Que vous inspire le thème de la coopération dans vos métiers ?
Florence Le Liboux : Ce que nous sommes en train de vivre, c’est la transformation de nos organisations. Or qui dit transformation dit complexité et qui dit complexité, dit Intelligence Collective. Car toutes nos questions sont reliées. Il nous faut pour cela de points de vue diversifiés, il faut inclure les parties prenantes dans nos réflexions. Par essence, la coopération sur nos sujets est indispensable. Et je dirais même, “encore plus” dans notre secteur, qui a énormément changé ces vingt dernières années (en matière de consommation des médias, de choix de supports pour la publicité ou la fiction…). Nous n’avons plus le choix aujourd’hui que de faire ensemble.
Nathalie Pons : Il s’agit en effet d’un véritable changement culturel de notre secteur. Nous étions “par nature” (ou culturellement) beaucoup dans la compétition jusqu’à maintenant (la compétition que les clients organisent pour les changements de budgets, celle qui existe entre les agences ou entre les médias…) Or face aux enjeux de la transition écologique et sociale, par souci d’efficacité – et c’est assez nouveau – il y a un vrai intérêt à former des coalitions. Il va falloir, pour ces enjeux – qui encore une fois nous dépassent – accepter de mettre en place des modes opératoires qui jusqu’à présent étaient absents. En cela, nous devenons précurseurs dans notre secteur avec la CEC. C’est un vrai changement de paradigme.
Florence Le Liboux : La relation client-agence a beaucoup évolué ces dernières années et pour moi, un
des enjeux forts est de retrouver de la valeur dans nos métiers. La question du partage de la valeur a émergé lors du Forum Ouvert de la 4e session, c’est un sujet sur lequel nous voulons travailler. Je suis convaincue qu’il faut remettre de l’énergie et de la valeur au bon endroit et se poser les bonnes questions. Que veut dire partager la valeur ? Que sommes-nous prêts à partager ? Où mettons-nous le curseur dans le partage de la valeur ? Qu’est-ce qui est pertinent de valoriser ?
Nathalie Pons : Pour moi, cela rejoint le changement de modèle dont nous a parlé Olivier Hamant. Il s’agit aujourd’hui de passer du modèle de la performance (avec des kpis, des leaders sachants qui disent “voilà comment nous allons faire”…) au modèle de la robustesse. Dans ce modèle, il y a de l’agilité, il y a la possibilité de tester. Les leaders sont dans une posture différente, ils peuvent dire à leurs collaborateurs “voilà ma vision : aidez-moi à y aller…” Je trouve ce modèle très inspirant au regard des modes de fonctionnement actuels de notre secteur.

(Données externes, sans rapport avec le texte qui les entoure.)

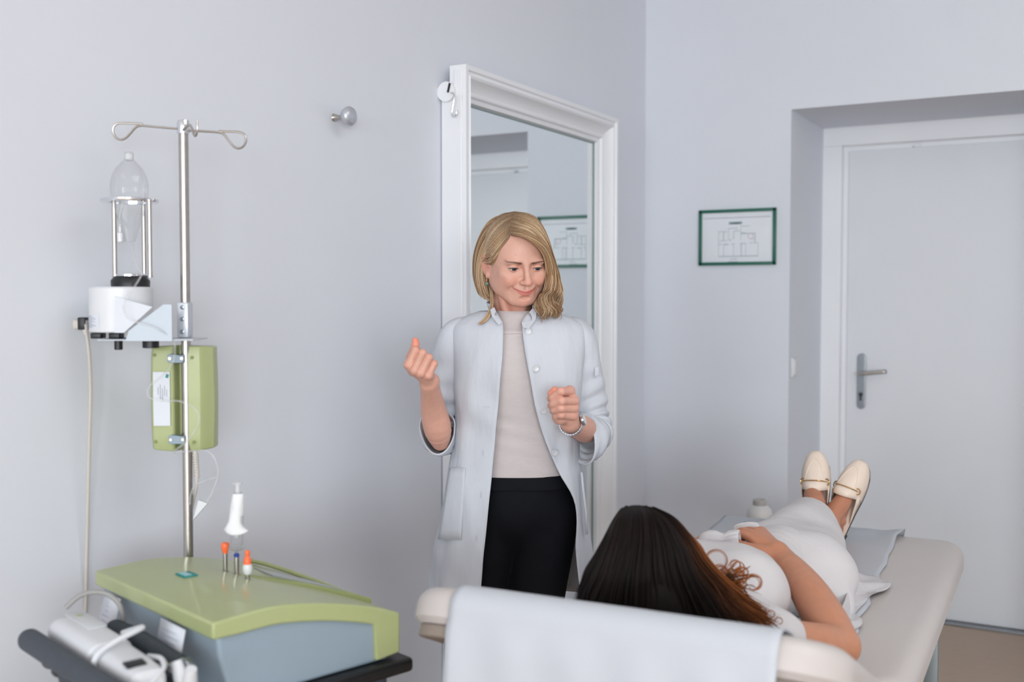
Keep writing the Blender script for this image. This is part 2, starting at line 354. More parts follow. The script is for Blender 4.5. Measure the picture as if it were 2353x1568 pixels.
# ------------------------------------------------------------------ examination couch
CO = RF(-0.184, 1.748); CR = math.radians(1.9)
couch = empty('examination_couch', CO, CR, label='cream vinyl examination couch with a raised headrest, patient lying on it', cat='couch')
CM = np.array(couch.matrix_basis)
def cw(p): return np.asarray(p, float) @ CM[:3, :3].T + CM[:3, 3]
def pad(w, l, t, rc, re, n=10, dome=0.004):
    """upholstered slab: plan 0..w, 0..l, top at z=0; rc plan corner, re edge rounding"""
    R = []
    k = 8
    prof = [(re * 0.4, -t), (0.0, -t + re * 0.35)] + [(re * (1 - math.sin(a)), -re + re * math.cos(a) if 0 else -re * (1 - math.cos(a - 0))) for a in []]
    for a in np.linspace(0, np.pi / 2, k): prof.append((re * (1 - math.cos(a)), -re + re * math.sin(a)))
    for ins, z in prof + [(re * 2.2, dome * 0.5), (w * 0.3, dome)]:
        x0, x1, y0, y1 = ins, w - ins, ins, l - ins; r = max(rc - ins, 0.004); P = []
        for cx_, cy_, a0 in ((x1 - r, y1 - r, 0), (x0 + r, y1 - r, np.pi / 2), (x0 + r, y0 + r, np.pi), (x1 - r, y0 + r, 1.5 * np.pi)):
            for a in np.linspace(a0, a0 + np.pi / 2, n): P.append((cx_ + r * math.cos(a), cy_ + r * math.sin(a), z))
        R.append(P)
    return R
CW, CL, CT = 0.72, 1.92, 0.72
HB = 0.56; TILT = math.atan(0.25 / HB); HLEN = HB / math.cos(TILT)
MB().loft(pad(CW, CL - HB - 0.012, 0.085, 0.07, 0.042), caps=True).xf(Matrix.Translation((0, HB + 0.012, CT))).build('seat_cushion', M['vinyl'], couch)
hm = Matrix.Translation((0, HB, CT)) @ Matrix.Rotation(-TILT, 4, 'X') @ Matrix.Translation((0, -HLEN, 0))
MB().loft(pad(CW - 0.012, HLEN, 0.06, 0.10, 0.029), caps=True).xf(hm).build('headrest', M['vinyl'], couch)
MB().loft(pad(CW - 0.04, HLEN - 0.03, 0.02, 0.085, 0.004), caps=True).xf(hm @ Matrix.Translation((0.014, 0.012, -0.0605))).build('headrest_board', mat('beige_board', (140, 127, 116), 0.6), couch)
b = MB()
for x in (0.035, CW - 0.035): b.box((x, (HB + CL) / 2 + 0.01, 0.618), (0.03, CL - HB - 0.06, 0.034), 0.004)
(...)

Après le monde de la finance et celui du consulting, la Convention des Entreprises pour le Climat (CEC)
a lancé un parcours Nouveaux Imaginaires destiné aux acteurs des médias, de la communication, de la
culture, de l’édition, de l’éducation, aux sociétés de production et aux annonceurs… Son ambition :
amplifier les récits évocateurs d’un monde durable et désirable, et déclencher la bascule culturelle.
La CEC est un parcours de transformation d’une dizaine de mois organisée en 6 sessions, une aventure
qui passe par la prise de conscience et la puissance du collectif, dans laquelle les dirigeants et leurs
planet champions/narrative champions sont invités à réagir autant avec leur tête qu’avec leur cœur, à
coopérer et à transformer les business modèles extractifs en modèles à visées régénératives.